**What this task involves:**
Each line of the listing must be transcribed exactly, except for the images, which should be excluded.

**Recorded data:**
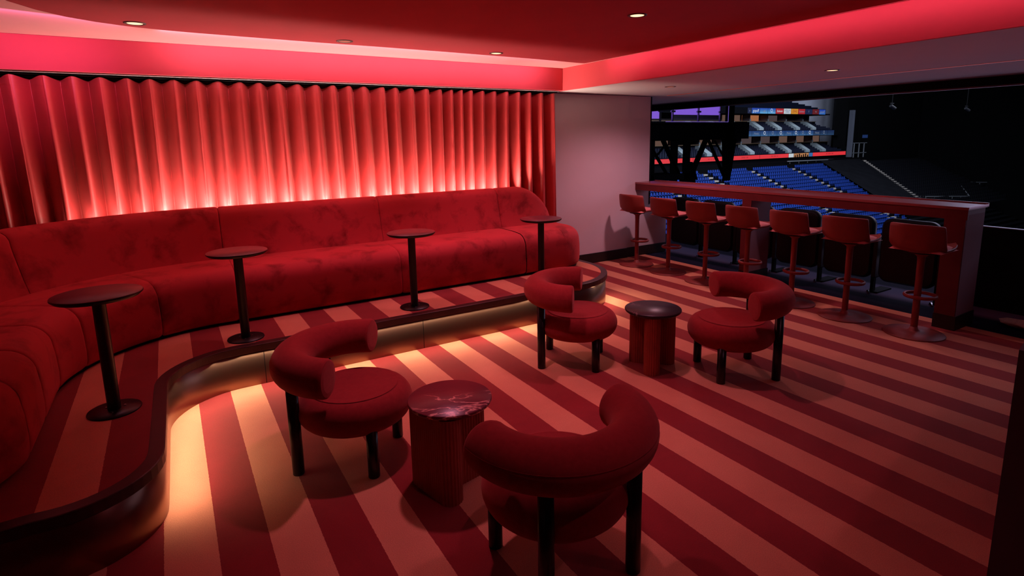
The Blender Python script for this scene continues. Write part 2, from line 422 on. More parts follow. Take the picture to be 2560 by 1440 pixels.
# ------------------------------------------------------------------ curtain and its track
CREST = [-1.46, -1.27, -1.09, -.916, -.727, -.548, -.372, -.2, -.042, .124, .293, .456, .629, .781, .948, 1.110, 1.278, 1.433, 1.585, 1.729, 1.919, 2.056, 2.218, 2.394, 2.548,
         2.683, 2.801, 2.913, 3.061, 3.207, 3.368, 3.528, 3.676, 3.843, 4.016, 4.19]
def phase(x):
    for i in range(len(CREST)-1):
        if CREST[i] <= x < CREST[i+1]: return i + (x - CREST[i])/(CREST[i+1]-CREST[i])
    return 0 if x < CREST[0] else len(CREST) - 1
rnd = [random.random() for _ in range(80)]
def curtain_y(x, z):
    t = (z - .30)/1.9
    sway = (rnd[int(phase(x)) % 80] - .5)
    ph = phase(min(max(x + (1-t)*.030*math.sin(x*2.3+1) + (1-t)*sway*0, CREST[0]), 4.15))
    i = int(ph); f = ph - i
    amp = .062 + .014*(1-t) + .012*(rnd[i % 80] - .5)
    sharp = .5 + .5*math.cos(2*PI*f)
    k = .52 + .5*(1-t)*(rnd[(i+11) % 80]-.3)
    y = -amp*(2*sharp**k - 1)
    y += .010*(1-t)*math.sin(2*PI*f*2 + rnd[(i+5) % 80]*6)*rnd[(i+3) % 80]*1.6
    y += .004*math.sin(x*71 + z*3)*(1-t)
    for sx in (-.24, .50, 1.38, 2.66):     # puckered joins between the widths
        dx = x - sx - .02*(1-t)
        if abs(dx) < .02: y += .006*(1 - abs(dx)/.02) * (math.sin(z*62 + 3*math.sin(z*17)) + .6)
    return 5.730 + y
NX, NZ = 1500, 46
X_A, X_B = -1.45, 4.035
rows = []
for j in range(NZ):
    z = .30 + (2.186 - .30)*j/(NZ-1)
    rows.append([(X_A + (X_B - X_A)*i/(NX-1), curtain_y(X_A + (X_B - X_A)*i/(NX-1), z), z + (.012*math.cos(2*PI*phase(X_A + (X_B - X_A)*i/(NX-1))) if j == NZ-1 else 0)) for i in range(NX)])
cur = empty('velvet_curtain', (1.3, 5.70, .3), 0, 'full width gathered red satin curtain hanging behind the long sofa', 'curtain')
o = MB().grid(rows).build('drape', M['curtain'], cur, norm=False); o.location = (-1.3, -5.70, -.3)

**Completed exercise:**
The Blender Python script for this scene continues. Write part 2, from line 422 on. More parts follow. Take the picture to be 2560 by 1440 pixels.
# ------------------------------------------------------------------ curtain and its track
CREST = [-1.46, -1.27, -1.09, -.916, -.727, -.548, -.372, -.2, -.042, .124, .293, .456, .629, .781, .948, 1.110, 1.278, 1.433, 1.585, 1.729, 1.919, 2.056, 2.218, 2.394, 2.548,
         2.683, 2.801, 2.913, 3.061, 3.207, 3.368, 3.528, 3.676, 3.843, 4.016, 4.19]
def phase(x):
    for i in range(len(CREST)-1):
        if CREST[i] <= x < CREST[i+1]: return i + (x - CREST[i])/(CREST[i+1]-CREST[i])
    return 0 if x < CREST[0] else len(CREST) - 1
rnd = [random.random() for _ in range(80)]
def curtain_y(x, z):
    t = (z - .30)/1.9
    sway = (rnd[int(phase(x)) % 80] - .5)
    ph = phase(min(max(x + (1-t)*.030*math.sin(x*2.3+1) + (1-t)*sway*0, CREST[0]), 4.15))
    i = int(ph); f = ph - i
    amp = .062 + .014*(1-t) + .012*(rnd[i % 80] - .5)
    sharp = .5 + .5*math.cos(2*PI*f)
    k = .52 + .5*(1-t)*(rnd[(i+11) % 80]-.3)
    y = -amp*(2*sharp**k - 1)
    y += .010*(1-t)*math.sin(2*PI*f*2 + rnd[(i+5) % 80]*6)*rnd[(i+3) % 80]*1.6
    y += .004*math.sin(x*71 + z*3)*(1-t)
    for sx in (-.24, .50, 1.38, 2.66):     # puckered joins between the widths
        dx = x - sx - .02*(1-t)
        if abs(dx) < .02: y += .006*(1 - abs(dx)/.02) * (math.sin(z*62 + 3*math.sin(z*17)) + .6)
    return 5.730 + y
NX, NZ = 1500, 46
X_A, X_B = -1.45, 4.035
rows = []
for j in range(NZ):
    z = .30 + (2.186 - .30)*j/(NZ-1)
    rows.append([(X_A + (X_B - X_A)*i/(NX-1), curtain_y(X_A + (X_B - X_A)*i/(NX-1), z), z + (.012*math.cos(2*PI*phase(X_A + (X_B - X_A)*i/(NX-1))) if j == NZ-1 else 0)) for i in range(NX)])
cur = empty('velvet_curtain', (1.3, 5.70, .3), 0, 'full width gathered red satin curtain hanging behind the long sofa', 'curtain')
o = MB().grid(rows).build('drape', M['curtain'], cur, norm=False); o.location = (-1.3, -5.70, -.3)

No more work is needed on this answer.